Only one span of the listing below is wanted: the lines from the one with "Model this scene" through the one with "scn = bpy.context.scene", reproduced exactly, both ends kept.

-- start of INFORMATION PROVIDED --

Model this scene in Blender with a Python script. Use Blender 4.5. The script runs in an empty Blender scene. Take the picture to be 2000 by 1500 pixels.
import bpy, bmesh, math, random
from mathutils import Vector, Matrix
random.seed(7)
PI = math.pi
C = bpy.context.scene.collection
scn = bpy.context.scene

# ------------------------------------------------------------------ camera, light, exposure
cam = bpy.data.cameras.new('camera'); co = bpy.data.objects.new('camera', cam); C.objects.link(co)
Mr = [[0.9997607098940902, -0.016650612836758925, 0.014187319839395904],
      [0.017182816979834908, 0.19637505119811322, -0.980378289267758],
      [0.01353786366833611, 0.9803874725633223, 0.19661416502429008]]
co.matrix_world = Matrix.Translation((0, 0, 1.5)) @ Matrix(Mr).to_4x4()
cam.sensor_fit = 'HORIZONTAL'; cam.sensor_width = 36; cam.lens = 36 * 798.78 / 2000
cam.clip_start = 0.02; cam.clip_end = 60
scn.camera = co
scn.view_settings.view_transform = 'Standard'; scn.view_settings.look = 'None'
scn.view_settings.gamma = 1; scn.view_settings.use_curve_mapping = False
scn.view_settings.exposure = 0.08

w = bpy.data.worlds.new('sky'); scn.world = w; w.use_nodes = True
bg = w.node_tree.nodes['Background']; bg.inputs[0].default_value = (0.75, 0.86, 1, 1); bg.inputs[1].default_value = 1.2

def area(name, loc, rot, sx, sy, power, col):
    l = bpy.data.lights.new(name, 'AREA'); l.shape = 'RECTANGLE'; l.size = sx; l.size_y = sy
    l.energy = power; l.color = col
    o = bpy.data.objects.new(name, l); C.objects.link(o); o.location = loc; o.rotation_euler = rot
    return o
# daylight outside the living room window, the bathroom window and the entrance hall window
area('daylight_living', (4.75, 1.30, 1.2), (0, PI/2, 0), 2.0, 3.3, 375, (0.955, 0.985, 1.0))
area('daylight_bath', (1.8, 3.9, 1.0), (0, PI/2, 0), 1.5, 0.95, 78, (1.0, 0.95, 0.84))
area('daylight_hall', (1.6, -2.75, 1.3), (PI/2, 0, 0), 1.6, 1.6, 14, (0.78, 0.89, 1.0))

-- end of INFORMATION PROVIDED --
-- start of INFORMATION PROVIDED --

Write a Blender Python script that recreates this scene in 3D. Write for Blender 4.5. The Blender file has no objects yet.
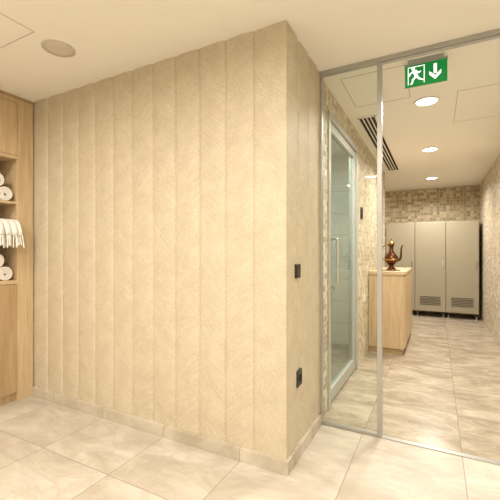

-- end of INFORMATION PROVIDED --
-- start of INFORMATION PROVIDED --

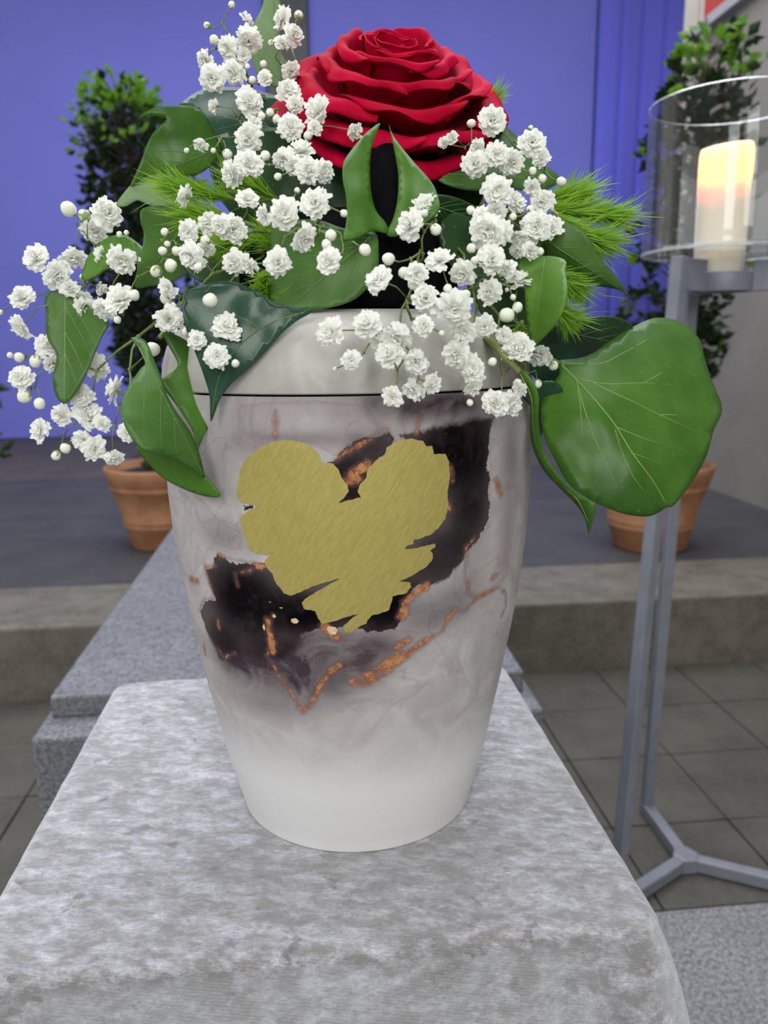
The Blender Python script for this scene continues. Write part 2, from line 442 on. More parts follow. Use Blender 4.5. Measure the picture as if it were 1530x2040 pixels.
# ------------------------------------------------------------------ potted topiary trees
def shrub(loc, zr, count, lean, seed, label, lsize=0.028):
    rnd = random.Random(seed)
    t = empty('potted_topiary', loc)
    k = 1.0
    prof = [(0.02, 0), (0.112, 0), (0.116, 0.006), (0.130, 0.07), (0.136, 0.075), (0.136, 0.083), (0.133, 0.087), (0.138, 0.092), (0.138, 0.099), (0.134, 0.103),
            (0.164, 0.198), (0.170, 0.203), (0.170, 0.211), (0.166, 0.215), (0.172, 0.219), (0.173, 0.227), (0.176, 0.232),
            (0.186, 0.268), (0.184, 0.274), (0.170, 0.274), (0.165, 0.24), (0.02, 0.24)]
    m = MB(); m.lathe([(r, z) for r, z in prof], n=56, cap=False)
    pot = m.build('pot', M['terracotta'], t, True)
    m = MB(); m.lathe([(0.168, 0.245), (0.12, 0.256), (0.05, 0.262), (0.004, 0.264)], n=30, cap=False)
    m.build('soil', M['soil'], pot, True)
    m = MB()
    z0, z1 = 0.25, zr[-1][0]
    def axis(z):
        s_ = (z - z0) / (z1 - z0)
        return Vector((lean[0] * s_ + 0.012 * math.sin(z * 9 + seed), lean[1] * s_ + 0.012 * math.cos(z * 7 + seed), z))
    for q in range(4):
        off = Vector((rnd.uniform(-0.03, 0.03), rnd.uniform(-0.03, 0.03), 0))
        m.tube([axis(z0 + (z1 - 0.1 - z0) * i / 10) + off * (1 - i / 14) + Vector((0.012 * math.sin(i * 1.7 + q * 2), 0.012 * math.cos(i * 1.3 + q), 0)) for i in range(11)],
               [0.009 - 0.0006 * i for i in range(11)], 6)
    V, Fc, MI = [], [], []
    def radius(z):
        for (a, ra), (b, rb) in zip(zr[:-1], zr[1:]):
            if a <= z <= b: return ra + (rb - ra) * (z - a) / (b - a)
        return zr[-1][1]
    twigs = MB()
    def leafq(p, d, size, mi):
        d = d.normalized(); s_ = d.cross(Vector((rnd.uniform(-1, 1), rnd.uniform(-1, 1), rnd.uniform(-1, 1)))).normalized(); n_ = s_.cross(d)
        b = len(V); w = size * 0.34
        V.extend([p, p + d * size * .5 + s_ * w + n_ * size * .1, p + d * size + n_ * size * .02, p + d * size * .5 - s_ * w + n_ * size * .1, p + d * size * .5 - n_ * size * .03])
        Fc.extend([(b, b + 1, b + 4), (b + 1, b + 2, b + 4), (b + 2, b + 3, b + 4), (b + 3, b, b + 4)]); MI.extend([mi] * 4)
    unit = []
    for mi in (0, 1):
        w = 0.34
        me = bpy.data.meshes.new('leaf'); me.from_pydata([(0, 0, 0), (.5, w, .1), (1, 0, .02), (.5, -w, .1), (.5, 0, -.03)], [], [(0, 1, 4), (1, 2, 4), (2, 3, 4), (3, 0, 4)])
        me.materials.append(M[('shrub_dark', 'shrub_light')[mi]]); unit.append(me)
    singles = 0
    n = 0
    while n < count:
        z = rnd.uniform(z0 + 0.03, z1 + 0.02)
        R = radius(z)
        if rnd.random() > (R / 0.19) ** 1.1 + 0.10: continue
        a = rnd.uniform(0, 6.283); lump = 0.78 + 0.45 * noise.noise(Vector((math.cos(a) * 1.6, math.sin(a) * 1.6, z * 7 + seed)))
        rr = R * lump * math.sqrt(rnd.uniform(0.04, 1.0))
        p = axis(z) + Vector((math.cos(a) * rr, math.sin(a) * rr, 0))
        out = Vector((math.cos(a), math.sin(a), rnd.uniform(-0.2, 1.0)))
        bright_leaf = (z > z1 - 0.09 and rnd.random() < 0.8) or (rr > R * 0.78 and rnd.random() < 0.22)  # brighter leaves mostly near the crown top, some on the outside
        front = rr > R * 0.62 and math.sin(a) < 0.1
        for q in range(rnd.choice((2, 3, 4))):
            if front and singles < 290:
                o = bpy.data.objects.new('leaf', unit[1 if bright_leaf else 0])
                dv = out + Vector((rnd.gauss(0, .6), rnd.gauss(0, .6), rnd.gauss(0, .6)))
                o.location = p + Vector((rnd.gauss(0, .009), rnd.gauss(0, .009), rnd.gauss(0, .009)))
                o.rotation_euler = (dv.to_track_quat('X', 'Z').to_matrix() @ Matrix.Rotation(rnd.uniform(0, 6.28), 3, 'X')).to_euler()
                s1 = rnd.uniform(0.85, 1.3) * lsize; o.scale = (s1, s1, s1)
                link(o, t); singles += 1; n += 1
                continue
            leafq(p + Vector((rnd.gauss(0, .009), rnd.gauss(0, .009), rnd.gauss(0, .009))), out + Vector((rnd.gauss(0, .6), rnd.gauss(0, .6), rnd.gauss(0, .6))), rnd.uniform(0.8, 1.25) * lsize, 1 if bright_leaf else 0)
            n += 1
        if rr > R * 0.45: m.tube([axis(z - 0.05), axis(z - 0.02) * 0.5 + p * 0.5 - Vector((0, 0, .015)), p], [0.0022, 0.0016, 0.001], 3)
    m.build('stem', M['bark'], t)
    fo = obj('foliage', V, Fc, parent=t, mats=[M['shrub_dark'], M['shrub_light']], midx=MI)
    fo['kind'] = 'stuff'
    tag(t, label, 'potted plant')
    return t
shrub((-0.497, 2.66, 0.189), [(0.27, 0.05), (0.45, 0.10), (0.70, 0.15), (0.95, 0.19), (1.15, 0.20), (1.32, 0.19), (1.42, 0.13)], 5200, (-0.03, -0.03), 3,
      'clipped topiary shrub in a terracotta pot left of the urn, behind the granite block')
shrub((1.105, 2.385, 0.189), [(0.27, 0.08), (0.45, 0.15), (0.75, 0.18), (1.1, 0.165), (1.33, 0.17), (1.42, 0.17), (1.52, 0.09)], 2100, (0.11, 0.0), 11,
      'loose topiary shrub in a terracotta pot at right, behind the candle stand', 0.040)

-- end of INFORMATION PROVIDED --

• WRITTEN SOLUTION:
Model this scene in Blender with a Python script. Use Blender 4.5. The script runs in an empty Blender scene. Take the picture to be 2000 by 1500 pixels.
import bpy, bmesh, math, random
from mathutils import Vector, Matrix
random.seed(7)
PI = math.pi
C = bpy.context.scene.collection
scn = bpy.context.scene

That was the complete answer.